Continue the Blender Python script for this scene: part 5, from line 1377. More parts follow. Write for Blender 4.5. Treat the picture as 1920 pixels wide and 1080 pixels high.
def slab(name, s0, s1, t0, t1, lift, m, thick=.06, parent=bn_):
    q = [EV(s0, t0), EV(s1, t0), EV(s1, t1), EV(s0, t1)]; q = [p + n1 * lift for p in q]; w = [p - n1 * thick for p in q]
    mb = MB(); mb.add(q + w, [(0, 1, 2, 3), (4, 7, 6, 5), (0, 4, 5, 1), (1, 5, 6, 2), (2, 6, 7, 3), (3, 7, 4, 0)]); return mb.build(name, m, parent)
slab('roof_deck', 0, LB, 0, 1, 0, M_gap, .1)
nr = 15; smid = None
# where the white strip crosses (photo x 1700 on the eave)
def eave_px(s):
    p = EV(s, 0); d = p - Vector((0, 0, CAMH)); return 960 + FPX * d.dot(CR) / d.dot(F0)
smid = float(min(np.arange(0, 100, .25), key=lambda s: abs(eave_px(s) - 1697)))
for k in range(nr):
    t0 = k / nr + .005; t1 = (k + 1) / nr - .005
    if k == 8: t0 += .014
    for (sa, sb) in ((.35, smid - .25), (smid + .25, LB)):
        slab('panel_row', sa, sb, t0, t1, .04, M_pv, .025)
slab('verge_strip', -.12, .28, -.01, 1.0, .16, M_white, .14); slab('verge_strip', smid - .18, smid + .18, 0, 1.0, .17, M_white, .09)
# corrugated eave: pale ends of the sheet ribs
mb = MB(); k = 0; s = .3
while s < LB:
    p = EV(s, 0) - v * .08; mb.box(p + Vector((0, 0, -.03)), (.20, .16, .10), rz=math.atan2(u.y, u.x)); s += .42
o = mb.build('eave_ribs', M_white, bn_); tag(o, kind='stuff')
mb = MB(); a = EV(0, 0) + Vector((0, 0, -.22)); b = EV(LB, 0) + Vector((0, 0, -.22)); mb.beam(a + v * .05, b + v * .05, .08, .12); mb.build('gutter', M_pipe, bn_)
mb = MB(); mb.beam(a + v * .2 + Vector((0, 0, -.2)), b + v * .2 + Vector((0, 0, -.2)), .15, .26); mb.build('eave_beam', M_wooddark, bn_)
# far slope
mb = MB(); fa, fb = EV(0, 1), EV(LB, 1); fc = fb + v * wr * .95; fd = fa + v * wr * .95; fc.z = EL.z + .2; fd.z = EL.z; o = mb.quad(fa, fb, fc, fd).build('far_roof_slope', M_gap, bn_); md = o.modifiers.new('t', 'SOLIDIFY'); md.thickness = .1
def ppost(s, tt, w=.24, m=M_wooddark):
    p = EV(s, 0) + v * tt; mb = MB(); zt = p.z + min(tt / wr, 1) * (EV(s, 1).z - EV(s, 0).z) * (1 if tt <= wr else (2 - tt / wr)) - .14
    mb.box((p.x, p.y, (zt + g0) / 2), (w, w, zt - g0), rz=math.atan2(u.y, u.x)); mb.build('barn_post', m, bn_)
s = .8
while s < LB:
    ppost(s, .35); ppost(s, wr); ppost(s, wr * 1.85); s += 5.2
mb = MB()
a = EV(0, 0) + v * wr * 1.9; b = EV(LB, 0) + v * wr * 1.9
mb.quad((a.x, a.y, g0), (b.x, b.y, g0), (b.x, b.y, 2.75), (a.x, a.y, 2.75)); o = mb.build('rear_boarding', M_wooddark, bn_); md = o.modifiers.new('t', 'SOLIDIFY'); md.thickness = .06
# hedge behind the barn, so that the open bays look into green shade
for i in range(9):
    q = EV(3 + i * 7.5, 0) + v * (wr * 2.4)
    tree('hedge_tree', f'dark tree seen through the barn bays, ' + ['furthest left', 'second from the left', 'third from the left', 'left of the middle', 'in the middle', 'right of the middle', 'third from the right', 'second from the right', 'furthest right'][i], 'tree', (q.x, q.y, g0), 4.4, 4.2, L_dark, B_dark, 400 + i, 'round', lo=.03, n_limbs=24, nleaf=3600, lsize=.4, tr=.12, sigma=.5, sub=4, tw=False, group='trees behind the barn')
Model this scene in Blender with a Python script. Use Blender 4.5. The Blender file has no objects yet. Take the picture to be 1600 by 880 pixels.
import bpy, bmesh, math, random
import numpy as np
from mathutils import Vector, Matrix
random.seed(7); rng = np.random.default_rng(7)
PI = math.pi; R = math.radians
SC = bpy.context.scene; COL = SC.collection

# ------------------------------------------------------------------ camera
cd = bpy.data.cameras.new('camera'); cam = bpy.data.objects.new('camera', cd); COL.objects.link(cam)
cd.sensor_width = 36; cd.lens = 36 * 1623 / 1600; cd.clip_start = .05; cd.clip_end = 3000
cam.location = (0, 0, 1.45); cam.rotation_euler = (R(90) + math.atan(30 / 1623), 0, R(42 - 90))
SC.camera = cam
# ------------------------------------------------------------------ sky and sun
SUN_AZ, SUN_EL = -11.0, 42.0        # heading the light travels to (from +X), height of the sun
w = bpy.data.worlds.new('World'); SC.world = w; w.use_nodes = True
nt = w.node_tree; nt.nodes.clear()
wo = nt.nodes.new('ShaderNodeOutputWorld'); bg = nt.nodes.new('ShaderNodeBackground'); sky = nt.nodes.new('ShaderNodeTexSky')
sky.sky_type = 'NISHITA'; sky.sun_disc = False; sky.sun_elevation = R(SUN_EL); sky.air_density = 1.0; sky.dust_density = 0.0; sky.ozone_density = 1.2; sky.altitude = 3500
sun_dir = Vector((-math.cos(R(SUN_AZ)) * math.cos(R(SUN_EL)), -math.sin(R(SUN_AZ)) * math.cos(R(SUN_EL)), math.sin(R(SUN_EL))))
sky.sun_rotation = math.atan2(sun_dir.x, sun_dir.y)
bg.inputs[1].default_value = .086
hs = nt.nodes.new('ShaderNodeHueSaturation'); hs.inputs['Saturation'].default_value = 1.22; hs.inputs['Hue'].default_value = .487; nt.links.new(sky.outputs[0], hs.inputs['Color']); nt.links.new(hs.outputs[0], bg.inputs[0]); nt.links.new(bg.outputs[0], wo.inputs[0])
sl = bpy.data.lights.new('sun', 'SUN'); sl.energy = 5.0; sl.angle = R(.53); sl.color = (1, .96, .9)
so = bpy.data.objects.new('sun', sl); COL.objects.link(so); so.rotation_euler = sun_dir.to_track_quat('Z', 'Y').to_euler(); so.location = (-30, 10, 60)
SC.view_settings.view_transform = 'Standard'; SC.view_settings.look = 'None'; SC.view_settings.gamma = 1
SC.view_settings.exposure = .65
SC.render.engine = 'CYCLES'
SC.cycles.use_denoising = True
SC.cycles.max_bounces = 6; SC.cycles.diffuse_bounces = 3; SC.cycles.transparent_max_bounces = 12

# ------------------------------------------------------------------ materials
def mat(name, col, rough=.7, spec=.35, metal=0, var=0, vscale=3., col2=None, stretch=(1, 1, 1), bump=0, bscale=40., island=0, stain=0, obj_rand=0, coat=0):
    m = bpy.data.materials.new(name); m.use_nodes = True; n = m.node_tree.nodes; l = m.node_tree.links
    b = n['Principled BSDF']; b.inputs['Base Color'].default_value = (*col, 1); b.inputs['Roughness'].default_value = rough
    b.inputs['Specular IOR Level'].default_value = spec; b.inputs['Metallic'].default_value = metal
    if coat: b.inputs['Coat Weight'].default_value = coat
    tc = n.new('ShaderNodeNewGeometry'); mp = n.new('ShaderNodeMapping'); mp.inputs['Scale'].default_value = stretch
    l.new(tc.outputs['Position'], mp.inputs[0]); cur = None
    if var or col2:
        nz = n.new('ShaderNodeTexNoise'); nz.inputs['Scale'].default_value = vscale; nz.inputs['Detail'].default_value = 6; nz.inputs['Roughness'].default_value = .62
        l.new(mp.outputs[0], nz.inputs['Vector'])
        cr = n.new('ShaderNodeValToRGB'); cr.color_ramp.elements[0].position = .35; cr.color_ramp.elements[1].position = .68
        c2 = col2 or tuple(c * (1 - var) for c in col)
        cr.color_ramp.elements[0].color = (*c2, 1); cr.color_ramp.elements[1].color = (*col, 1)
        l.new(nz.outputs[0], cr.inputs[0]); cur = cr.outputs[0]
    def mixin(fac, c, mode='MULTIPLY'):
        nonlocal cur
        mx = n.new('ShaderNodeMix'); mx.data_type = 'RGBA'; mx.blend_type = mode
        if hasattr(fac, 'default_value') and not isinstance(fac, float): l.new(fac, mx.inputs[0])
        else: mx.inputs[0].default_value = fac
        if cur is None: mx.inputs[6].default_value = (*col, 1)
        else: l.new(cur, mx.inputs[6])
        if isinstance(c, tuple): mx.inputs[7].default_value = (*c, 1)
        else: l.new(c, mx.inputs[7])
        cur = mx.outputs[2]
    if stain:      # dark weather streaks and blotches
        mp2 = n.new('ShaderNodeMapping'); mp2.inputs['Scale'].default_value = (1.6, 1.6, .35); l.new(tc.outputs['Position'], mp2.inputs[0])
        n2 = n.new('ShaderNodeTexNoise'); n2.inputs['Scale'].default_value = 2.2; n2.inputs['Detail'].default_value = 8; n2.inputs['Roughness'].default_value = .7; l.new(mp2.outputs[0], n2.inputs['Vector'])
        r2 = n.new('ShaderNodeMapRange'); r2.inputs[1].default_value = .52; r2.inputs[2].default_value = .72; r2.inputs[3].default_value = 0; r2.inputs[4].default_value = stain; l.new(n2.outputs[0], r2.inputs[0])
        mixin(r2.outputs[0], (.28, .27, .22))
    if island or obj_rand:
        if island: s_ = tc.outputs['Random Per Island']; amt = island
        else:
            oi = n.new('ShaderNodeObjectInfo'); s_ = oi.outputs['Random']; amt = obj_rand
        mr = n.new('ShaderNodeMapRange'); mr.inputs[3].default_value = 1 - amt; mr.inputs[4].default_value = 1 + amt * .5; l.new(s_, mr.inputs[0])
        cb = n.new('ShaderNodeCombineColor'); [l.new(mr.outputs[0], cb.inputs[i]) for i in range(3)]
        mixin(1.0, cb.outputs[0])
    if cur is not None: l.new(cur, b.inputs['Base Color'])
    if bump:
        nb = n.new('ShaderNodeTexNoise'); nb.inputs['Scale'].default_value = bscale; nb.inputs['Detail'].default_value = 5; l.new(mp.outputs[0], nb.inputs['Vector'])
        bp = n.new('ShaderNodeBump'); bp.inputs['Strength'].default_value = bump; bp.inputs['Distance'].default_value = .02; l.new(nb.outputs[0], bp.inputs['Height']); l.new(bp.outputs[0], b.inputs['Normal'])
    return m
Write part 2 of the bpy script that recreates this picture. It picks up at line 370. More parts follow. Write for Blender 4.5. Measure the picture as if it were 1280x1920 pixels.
▬▬▬▬▬▬
Gather each line of the listing containing the word "that" and show it.

# hedge behind the barn, so that the open bays look into green shade
Write part 2 of the bpy script that recreates this picture. It picks up at line 370. More parts follow. Write for Blender 4.5. Measure the picture as if it were 1280x1920 pixels.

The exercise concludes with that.